The European Commission projects Hungary's economy will expand by 2.8 % in 2011, unchanged from its projection in the spring. The Commission forecasts that Hungary will meet the 3.8 % public finance deficit target for 2010 but will overshoot the respective targets for 2011 and 2012.
The fresh biannual forecast is slightly under the government's projection of 3% of GDP growth for 2011. The Commission raised its projection for GDP growth in 2010 to 1.1 % in the autumn forecast from stagnation in the spring.
A "moderate recovery" -- supported mostly by exports as domestic consumption remains "subdued" -- is underway in Hungary, the Commission said. Looking forward, household consumption is expected to receive a boost from the introduction of a flat-rate 16 % personal income tax and tax credits for families with children from 2011.
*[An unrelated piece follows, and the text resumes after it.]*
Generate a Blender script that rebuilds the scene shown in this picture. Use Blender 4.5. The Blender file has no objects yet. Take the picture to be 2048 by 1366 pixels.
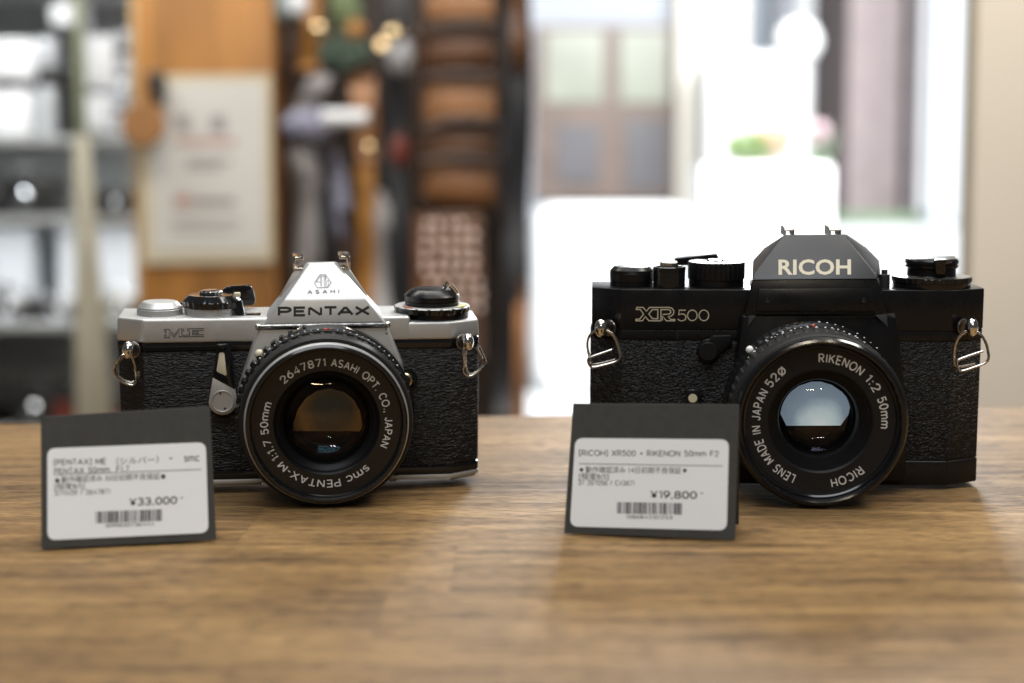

The Commission says "crisis taxes" levied on the energy, telecommunications, retail and banking sectors could have an unfavourable effect on investment and consumption, but acknowledged the effect of the taxes on narrowing the general government deficit.
The Commission projects that Hungary's public finance deficit will fall to 3.8% of GDP in 2010, in line with the government target. It sees the gap widening to 4.7% in 2011, assuming that the crisis taxes remain in place and taking into account the "positive impact of the economic recovery".
The Hungarian government projects that the deficit will fall to 2.9% of GDP in 2011.
However, the Commission says it had not included significant structural reforms in the forecast for 2011 because these were absent from the government's budget draft. Nor did it include the effect of government measures to bring mandatory private pension fund members back to the state pension pillar.
The Commission expects the deficit to widen even further to 6.2% in 2012. The rise is explained by the Commission's assumption that the suspension of payments to mandatory private pension funds will end and revenue from the extraordinary bank levy will drop.
National Economy Minister György Matolcsy reacted that the Commission's projections were "not credible and were professionally unfounded". THe added that the government would stand by its own projections.